## BEGIN Recorded information

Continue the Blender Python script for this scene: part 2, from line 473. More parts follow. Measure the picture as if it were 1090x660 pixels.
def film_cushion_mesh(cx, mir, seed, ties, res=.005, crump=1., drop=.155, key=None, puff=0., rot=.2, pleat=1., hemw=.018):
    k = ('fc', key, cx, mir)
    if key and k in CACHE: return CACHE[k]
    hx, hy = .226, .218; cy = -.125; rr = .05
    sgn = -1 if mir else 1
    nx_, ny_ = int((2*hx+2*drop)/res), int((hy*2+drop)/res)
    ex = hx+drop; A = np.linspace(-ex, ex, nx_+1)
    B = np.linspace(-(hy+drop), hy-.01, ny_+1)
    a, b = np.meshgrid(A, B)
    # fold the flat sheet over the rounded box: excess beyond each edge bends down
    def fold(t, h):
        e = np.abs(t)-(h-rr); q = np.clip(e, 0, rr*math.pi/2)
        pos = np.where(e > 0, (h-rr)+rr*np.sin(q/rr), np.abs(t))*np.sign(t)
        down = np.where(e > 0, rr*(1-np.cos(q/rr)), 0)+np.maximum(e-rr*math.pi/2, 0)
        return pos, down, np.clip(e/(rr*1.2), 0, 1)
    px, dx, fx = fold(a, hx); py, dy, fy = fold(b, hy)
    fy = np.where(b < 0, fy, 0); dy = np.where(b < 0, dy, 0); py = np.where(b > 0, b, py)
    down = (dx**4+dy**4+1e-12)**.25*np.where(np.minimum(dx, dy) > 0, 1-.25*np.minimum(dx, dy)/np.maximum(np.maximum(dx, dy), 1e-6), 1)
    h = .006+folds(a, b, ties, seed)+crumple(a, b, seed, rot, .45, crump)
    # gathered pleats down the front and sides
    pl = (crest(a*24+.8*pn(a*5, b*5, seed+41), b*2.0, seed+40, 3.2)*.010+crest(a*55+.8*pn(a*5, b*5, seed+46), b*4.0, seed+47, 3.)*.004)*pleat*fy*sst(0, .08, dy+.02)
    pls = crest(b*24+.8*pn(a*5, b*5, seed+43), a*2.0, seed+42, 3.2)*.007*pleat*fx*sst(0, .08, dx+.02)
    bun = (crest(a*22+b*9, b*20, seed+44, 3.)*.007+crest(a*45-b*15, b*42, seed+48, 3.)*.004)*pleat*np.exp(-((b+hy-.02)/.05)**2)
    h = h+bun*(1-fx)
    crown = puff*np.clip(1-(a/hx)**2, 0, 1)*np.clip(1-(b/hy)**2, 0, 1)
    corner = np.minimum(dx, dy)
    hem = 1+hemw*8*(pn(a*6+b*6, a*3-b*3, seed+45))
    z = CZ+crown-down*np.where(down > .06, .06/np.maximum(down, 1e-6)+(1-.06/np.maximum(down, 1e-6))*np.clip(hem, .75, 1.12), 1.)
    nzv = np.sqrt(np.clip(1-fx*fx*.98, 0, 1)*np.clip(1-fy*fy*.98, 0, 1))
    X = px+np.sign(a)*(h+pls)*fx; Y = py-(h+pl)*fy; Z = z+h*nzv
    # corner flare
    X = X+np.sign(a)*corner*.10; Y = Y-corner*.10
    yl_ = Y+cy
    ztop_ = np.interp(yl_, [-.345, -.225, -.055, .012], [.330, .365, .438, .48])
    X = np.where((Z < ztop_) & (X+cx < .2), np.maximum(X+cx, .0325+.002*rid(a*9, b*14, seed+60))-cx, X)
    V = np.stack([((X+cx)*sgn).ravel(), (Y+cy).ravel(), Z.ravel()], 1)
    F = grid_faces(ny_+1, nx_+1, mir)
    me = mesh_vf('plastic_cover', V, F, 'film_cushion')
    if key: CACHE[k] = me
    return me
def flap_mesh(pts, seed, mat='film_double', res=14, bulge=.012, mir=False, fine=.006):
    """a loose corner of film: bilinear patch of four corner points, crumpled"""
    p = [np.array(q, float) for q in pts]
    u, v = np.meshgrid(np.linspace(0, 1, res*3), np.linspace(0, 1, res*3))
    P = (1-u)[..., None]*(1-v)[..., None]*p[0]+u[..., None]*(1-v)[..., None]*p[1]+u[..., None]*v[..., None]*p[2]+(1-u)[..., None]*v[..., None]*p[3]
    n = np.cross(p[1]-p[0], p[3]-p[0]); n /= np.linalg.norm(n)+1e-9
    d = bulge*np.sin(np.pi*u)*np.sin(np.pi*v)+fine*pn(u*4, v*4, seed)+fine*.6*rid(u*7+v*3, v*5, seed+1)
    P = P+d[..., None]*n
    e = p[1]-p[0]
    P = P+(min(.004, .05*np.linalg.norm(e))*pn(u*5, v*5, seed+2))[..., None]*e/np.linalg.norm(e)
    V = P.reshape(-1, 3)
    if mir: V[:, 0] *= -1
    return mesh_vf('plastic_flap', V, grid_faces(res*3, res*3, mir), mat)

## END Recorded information

Restate the data above word for word, please.

▶ [Exercise answer]:
Continue the Blender Python script for this scene: part 2, from line 473. More parts follow. Measure the picture as if it were 1090x660 pixels.
def film_cushion_mesh(cx, mir, seed, ties, res=.005, crump=1., drop=.155, key=None, puff=0., rot=.2, pleat=1., hemw=.018):
    k = ('fc', key, cx, mir)
    if key and k in CACHE: return CACHE[k]
    hx, hy = .226, .218; cy = -.125; rr = .05
    sgn = -1 if mir else 1
    nx_, ny_ = int((2*hx+2*drop)/res), int((hy*2+drop)/res)
    ex = hx+drop; A = np.linspace(-ex, ex, nx_+1)
    B = np.linspace(-(hy+drop), hy-.01, ny_+1)
    a, b = np.meshgrid(A, B)
    # fold the flat sheet over the rounded box: excess beyond each edge bends down
    def fold(t, h):
        e = np.abs(t)-(h-rr); q = np.clip(e, 0, rr*math.pi/2)
        pos = np.where(e > 0, (h-rr)+rr*np.sin(q/rr), np.abs(t))*np.sign(t)
        down = np.where(e > 0, rr*(1-np.cos(q/rr)), 0)+np.maximum(e-rr*math.pi/2, 0)
        return pos, down, np.clip(e/(rr*1.2), 0, 1)
    px, dx, fx = fold(a, hx); py, dy, fy = fold(b, hy)
    fy = np.where(b < 0, fy, 0); dy = np.where(b < 0, dy, 0); py = np.where(b > 0, b, py)
    down = (dx**4+dy**4+1e-12)**.25*np.where(np.minimum(dx, dy) > 0, 1-.25*np.minimum(dx, dy)/np.maximum(np.maximum(dx, dy), 1e-6), 1)
    h = .006+folds(a, b, ties, seed)+crumple(a, b, seed, rot, .45, crump)
    # gathered pleats down the front and sides
    pl = (crest(a*24+.8*pn(a*5, b*5, seed+41), b*2.0, seed+40, 3.2)*.010+crest(a*55+.8*pn(a*5, b*5, seed+46), b*4.0, seed+47, 3.)*.004)*pleat*fy*sst(0, .08, dy+.02)
    pls = crest(b*24+.8*pn(a*5, b*5, seed+43), a*2.0, seed+42, 3.2)*.007*pleat*fx*sst(0, .08, dx+.02)
    bun = (crest(a*22+b*9, b*20, seed+44, 3.)*.007+crest(a*45-b*15, b*42, seed+48, 3.)*.004)*pleat*np.exp(-((b+hy-.02)/.05)**2)
    h = h+bun*(1-fx)
    crown = puff*np.clip(1-(a/hx)**2, 0, 1)*np.clip(1-(b/hy)**2, 0, 1)
    corner = np.minimum(dx, dy)
    hem = 1+hemw*8*(pn(a*6+b*6, a*3-b*3, seed+45))
    z = CZ+crown-down*np.where(down > .06, .06/np.maximum(down, 1e-6)+(1-.06/np.maximum(down, 1e-6))*np.clip(hem, .75, 1.12), 1.)
    nzv = np.sqrt(np.clip(1-fx*fx*.98, 0, 1)*np.clip(1-fy*fy*.98, 0, 1))
    X = px+np.sign(a)*(h+pls)*fx; Y = py-(h+pl)*fy; Z = z+h*nzv
    # corner flare
    X = X+np.sign(a)*corner*.10; Y = Y-corner*.10
    yl_ = Y+cy
    ztop_ = np.interp(yl_, [-.345, -.225, -.055, .012], [.330, .365, .438, .48])
    X = np.where((Z < ztop_) & (X+cx < .2), np.maximum(X+cx, .0325+.002*rid(a*9, b*14, seed+60))-cx, X)
    V = np.stack([((X+cx)*sgn).ravel(), (Y+cy).ravel(), Z.ravel()], 1)
    F = grid_faces(ny_+1, nx_+1, mir)
    me = mesh_vf('plastic_cover', V, F, 'film_cushion')
    if key: CACHE[k] = me
    return me
def flap_mesh(pts, seed, mat='film_double', res=14, bulge=.012, mir=False, fine=.006):
    """a loose corner of film: bilinear patch of four corner points, crumpled"""
    p = [np.array(q, float) for q in pts]
    u, v = np.meshgrid(np.linspace(0, 1, res*3), np.linspace(0, 1, res*3))
    P = (1-u)[..., None]*(1-v)[..., None]*p[0]+u[..., None]*(1-v)[..., None]*p[1]+u[..., None]*v[..., None]*p[2]+(1-u)[..., None]*v[..., None]*p[3]
    n = np.cross(p[1]-p[0], p[3]-p[0]); n /= np.linalg.norm(n)+1e-9
    d = bulge*np.sin(np.pi*u)*np.sin(np.pi*v)+fine*pn(u*4, v*4, seed)+fine*.6*rid(u*7+v*3, v*5, seed+1)
    P = P+d[..., None]*n
    e = p[1]-p[0]
    P = P+(min(.004, .05*np.linalg.norm(e))*pn(u*5, v*5, seed+2))[..., None]*e/np.linalg.norm(e)
    V = P.reshape(-1, 3)
    if mir: V[:, 0] *= -1
    return mesh_vf('plastic_flap', V, grid_faces(res*3, res*3, mir), mat)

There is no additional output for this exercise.